Island Hopping

With 12 inhabited islands in the Outer Hebrides archipelago, each with their own character and story, you can travel through Scotland’s island culture with an island hopping trip.

To the South, there’s Vetersay which is joined to Barra by a tidal causeway. From Barra, you can pop over on the 40 minute ferry journey to Eriskay. All the islands in Uist are connected by causeway, Eriskay to South Uist, South Uist to Benbecula, Benbecula to Grimsay, Grimsay to North Uist and North Uist to Berneray.

At Berneray, you can take a ferry to Harris and Scalpay, off the east coast of Harris, is connected by bridge.


Long famed for its beauty – boasting beaches, hills, machair and moor all in a small island – Barra is a special place to visit, especially if you arrive by plane. The airport is one of the most unusual in the world, with flights landing on the beach at Cockle Strand in between tides. At high tide the runway disappears beneath the waves.

Barra was the stronghold of the Clan MacNeil and last resting place of the author Compton Mackenzie, who wrote Whisky Galore – a romanticised story based on the facts of the 1941 shipwreck of the SS Politician subsequent salvage of 240,000 bottles of whisky by the islanders of neighbouring Eriskay.

This is a stunning backdrop for some great outdoor discoveries. Take a five minute boat trip from Castlebay to the medieval Kisimul Castle, the ‘Castle in the Sea’, which sits dramatically on a rock islet in the bay. This three storey tower house is the ancient seat of the Clan MacNeil, and gives great views from the battlements.

Stroll along beautiful white sandy beaches, such as Tangasdale, or enjoy breathtaking scenery as you cycle or walk around this small, but incredibly beautiful island. For an amazing sea kayaking experience, take to the water on a guided tour with Clearwater Paddling from Castlebay and explore a world of beautiful islands and sheltered bays, or play a round or two at Barra Golf Club, the most westerly golf course in the UK.


Benbecula is small, flat, low-lying and dotted with lochs and lochans and is linked by causeway to the neighbouring Uists.
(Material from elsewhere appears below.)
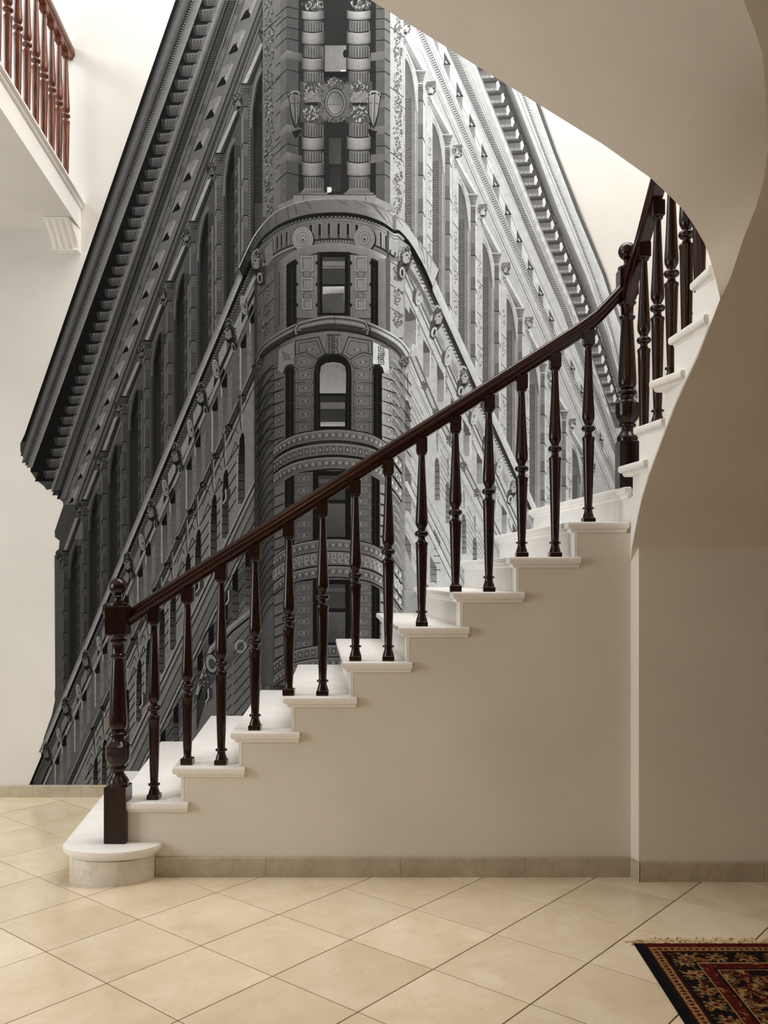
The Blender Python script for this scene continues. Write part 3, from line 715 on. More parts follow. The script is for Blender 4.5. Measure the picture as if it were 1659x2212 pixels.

There is an airport at Balivanich, where there is also the only cash machine on both Benbecula and South Uist. Thee island is blessed with some spectacular beaches, backed by sand dunes and the machair typical of the Hebrides.

South Uist

The east side of South Uist is mountainous, the highest point being 2034ft a. The west is characterised by some of the best beaches anywhere. Don’t miss a visit to the island’s main settlement, and port, Lochboisdale on the east coast. It is the main gateway to South Uist, so on the way look out for the island of Calvay which is home to an automatic lighthouse and the remains of a castle from the 1200s.

Small fishing boats on a foggy morning in Berneray, North Uist

North Uist

North Uist is a paradise for wildlife. It is characterised by its ‘drowned landscape’ of peat bogs and lochans. Visitors arrive by ferry at Lochmaddy, once a major herring fishing port. There are several prehistoric sites nearby, such as the huge chambered burial cairn of Barpa Langais.